**PROMPT:**
The lines to be extracted run from the start of the listing through the line containing "ofo('riser_pipe', OX+0.1, OX+0.25, 164.6, 164.8, 0, 4.8, 'reel')"; copy them exactly and nothing else.

**RECORDED DATA:**
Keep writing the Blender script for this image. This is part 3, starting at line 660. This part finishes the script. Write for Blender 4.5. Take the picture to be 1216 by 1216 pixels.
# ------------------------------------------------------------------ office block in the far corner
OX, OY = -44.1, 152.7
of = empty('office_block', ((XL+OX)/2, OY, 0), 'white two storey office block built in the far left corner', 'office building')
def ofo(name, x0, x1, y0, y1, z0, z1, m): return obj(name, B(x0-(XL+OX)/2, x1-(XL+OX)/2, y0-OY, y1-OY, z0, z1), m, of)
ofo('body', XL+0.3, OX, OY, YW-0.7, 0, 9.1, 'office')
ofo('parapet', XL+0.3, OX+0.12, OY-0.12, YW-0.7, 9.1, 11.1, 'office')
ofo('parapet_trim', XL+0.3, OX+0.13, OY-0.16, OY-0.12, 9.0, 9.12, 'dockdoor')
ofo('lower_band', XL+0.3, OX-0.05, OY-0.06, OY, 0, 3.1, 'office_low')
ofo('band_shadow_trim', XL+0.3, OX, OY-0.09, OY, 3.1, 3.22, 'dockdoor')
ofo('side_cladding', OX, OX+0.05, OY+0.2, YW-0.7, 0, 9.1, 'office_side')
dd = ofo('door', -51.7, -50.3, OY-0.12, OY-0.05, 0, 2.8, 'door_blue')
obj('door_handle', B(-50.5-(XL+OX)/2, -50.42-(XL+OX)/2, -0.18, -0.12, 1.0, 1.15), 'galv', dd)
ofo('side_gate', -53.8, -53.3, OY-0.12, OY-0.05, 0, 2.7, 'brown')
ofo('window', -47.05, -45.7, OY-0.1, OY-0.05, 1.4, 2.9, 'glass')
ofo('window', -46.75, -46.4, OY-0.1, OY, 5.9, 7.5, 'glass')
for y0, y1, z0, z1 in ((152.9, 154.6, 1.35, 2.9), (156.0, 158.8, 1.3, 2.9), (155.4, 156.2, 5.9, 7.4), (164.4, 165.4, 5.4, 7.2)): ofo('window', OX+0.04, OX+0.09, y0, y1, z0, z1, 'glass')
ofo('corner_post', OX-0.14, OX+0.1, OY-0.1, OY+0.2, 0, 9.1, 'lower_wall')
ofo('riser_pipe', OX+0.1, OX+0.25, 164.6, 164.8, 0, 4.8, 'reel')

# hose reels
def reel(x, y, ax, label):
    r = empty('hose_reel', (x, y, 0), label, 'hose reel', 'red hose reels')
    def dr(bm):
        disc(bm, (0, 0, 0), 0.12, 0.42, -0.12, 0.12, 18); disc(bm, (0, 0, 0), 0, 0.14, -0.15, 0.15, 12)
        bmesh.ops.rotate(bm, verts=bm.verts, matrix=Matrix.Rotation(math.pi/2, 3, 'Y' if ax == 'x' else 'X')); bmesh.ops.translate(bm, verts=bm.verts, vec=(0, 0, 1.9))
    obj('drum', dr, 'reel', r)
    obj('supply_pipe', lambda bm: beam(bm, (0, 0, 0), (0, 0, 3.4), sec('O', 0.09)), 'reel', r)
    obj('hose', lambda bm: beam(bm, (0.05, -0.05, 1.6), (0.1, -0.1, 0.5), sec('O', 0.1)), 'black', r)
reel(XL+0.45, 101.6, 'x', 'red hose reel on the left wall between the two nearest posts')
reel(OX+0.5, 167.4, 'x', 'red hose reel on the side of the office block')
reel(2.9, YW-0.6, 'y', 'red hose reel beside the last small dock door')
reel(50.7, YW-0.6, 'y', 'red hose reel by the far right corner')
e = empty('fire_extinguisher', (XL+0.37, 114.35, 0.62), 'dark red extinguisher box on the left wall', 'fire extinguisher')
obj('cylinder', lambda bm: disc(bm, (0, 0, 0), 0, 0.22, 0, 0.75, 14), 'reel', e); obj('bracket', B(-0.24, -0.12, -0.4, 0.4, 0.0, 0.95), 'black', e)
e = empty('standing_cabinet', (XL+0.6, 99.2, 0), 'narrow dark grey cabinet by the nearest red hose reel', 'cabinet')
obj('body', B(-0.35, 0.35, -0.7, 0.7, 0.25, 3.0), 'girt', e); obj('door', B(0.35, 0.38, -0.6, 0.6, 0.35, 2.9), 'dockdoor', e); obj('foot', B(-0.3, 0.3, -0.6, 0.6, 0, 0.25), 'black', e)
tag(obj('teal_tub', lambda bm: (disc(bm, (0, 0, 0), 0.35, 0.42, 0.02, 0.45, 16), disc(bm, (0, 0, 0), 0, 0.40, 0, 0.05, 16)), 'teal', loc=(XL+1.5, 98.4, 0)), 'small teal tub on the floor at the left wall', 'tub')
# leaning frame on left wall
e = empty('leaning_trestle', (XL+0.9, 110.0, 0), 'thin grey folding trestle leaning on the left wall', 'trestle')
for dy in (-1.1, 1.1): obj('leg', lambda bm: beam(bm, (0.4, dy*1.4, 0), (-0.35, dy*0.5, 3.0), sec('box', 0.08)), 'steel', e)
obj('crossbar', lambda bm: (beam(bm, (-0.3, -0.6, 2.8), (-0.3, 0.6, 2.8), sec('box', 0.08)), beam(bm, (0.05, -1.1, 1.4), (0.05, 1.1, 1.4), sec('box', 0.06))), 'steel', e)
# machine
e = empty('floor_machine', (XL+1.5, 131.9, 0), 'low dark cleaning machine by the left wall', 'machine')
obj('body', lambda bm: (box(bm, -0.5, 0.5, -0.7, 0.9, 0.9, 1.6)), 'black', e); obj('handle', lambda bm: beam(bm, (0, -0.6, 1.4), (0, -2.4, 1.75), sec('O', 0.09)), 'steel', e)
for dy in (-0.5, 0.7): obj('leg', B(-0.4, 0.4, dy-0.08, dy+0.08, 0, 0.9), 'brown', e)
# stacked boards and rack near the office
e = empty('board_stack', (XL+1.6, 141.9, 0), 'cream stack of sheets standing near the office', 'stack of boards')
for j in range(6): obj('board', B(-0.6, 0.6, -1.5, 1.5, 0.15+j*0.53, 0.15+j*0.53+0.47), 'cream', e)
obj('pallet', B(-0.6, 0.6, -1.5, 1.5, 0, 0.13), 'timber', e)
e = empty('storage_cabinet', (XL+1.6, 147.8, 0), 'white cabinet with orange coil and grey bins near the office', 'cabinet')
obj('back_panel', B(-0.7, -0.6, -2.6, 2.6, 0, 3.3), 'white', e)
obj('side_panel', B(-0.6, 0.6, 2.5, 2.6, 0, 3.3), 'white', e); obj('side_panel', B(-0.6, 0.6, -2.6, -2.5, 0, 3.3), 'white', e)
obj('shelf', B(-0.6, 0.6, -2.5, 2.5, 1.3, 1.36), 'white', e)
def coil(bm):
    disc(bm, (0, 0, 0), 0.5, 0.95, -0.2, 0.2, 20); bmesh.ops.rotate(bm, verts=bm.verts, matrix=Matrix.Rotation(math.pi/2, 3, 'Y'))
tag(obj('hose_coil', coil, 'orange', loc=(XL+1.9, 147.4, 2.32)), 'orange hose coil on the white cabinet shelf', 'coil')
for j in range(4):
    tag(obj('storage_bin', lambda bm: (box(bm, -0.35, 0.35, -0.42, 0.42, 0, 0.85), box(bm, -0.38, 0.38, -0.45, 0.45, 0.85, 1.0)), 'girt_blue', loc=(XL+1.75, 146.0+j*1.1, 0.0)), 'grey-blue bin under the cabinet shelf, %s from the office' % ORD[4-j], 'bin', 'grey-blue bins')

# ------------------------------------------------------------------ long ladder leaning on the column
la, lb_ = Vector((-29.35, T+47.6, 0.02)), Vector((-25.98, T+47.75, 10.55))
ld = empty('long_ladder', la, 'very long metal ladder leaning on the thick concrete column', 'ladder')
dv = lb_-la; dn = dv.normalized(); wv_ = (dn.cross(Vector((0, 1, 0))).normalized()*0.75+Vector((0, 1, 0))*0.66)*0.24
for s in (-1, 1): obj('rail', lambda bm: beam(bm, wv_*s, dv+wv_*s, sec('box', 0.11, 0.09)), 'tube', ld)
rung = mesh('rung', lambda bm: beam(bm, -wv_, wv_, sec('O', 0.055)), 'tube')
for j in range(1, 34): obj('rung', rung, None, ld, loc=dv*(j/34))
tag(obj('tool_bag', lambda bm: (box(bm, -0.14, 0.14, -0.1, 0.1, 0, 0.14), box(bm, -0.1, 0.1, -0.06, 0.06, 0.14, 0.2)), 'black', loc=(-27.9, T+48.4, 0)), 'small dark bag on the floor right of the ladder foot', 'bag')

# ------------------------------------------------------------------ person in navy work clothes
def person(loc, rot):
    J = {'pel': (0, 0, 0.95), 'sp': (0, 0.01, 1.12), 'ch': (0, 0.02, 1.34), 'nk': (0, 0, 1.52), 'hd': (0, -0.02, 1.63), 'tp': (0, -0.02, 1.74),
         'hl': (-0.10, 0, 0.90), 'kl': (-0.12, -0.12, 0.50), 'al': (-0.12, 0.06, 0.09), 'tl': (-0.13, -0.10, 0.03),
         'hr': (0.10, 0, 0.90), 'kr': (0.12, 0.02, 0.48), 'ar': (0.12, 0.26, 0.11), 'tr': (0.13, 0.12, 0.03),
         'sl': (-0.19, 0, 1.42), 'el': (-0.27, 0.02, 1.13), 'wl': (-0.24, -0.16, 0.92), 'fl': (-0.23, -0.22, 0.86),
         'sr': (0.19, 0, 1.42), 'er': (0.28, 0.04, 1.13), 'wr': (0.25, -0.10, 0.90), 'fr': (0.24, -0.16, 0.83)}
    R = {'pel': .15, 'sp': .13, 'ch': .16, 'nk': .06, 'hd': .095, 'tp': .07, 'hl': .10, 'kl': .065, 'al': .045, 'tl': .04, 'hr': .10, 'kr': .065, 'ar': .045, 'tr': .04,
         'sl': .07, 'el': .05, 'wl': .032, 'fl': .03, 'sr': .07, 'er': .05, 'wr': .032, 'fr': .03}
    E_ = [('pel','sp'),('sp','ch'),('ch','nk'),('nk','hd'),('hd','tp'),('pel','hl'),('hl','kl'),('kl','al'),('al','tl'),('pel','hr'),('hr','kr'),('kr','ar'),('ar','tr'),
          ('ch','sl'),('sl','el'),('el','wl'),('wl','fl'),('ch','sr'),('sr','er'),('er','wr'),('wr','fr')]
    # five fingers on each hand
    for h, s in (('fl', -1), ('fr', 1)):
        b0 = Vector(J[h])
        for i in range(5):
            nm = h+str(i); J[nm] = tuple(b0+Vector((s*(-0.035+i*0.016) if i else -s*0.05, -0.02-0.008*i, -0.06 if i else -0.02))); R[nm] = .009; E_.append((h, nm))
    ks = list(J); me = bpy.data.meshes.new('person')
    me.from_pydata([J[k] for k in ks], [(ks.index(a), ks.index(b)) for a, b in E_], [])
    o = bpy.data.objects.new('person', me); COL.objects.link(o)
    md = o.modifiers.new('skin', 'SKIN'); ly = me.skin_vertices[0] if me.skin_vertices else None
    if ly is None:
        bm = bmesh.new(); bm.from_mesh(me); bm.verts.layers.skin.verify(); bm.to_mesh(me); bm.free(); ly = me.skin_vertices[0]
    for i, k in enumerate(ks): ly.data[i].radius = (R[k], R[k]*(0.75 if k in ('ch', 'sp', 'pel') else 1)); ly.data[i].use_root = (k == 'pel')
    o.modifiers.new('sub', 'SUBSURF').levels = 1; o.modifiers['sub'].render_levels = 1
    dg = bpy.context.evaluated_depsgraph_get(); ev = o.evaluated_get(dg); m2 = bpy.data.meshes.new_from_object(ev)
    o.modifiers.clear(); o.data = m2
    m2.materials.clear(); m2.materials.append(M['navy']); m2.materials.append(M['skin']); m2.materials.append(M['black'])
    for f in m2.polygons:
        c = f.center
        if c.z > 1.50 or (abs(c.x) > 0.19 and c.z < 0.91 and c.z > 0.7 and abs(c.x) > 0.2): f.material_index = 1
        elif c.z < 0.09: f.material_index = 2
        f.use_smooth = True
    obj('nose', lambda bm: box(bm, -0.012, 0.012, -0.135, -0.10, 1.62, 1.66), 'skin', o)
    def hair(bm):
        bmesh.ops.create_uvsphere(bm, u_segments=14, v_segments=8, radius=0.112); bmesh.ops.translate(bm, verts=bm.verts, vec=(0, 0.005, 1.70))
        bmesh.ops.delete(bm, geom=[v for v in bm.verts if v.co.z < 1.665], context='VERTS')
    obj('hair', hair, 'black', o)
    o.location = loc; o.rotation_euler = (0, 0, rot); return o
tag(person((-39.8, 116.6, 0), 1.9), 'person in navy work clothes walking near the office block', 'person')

**CORRECT RESPONSE:**
Keep writing the Blender script for this image. This is part 3, starting at line 660. This part finishes the script. Write for Blender 4.5. Take the picture to be 1216 by 1216 pixels.
# ------------------------------------------------------------------ office block in the far corner
OX, OY = -44.1, 152.7
of = empty('office_block', ((XL+OX)/2, OY, 0), 'white two storey office block built in the far left corner', 'office building')
def ofo(name, x0, x1, y0, y1, z0, z1, m): return obj(name, B(x0-(XL+OX)/2, x1-(XL+OX)/2, y0-OY, y1-OY, z0, z1), m, of)
ofo('body', XL+0.3, OX, OY, YW-0.7, 0, 9.1, 'office')
ofo('parapet', XL+0.3, OX+0.12, OY-0.12, YW-0.7, 9.1, 11.1, 'office')
ofo('parapet_trim', XL+0.3, OX+0.13, OY-0.16, OY-0.12, 9.0, 9.12, 'dockdoor')
ofo('lower_band', XL+0.3, OX-0.05, OY-0.06, OY, 0, 3.1, 'office_low')
ofo('band_shadow_trim', XL+0.3, OX, OY-0.09, OY, 3.1, 3.22, 'dockdoor')
ofo('side_cladding', OX, OX+0.05, OY+0.2, YW-0.7, 0, 9.1, 'office_side')
dd = ofo('door', -51.7, -50.3, OY-0.12, OY-0.05, 0, 2.8, 'door_blue')
obj('door_handle', B(-50.5-(XL+OX)/2, -50.42-(XL+OX)/2, -0.18, -0.12, 1.0, 1.15), 'galv', dd)
ofo('side_gate', -53.8, -53.3, OY-0.12, OY-0.05, 0, 2.7, 'brown')
ofo('window', -47.05, -45.7, OY-0.1, OY-0.05, 1.4, 2.9, 'glass')
ofo('window', -46.75, -46.4, OY-0.1, OY, 5.9, 7.5, 'glass')
for y0, y1, z0, z1 in ((152.9, 154.6, 1.35, 2.9), (156.0, 158.8, 1.3, 2.9), (155.4, 156.2, 5.9, 7.4), (164.4, 165.4, 5.4, 7.2)): ofo('window', OX+0.04, OX+0.09, y0, y1, z0, z1, 'glass')
ofo('corner_post', OX-0.14, OX+0.1, OY-0.1, OY+0.2, 0, 9.1, 'lower_wall')
ofo('riser_pipe', OX+0.1, OX+0.25, 164.6, 164.8, 0, 4.8, 'reel')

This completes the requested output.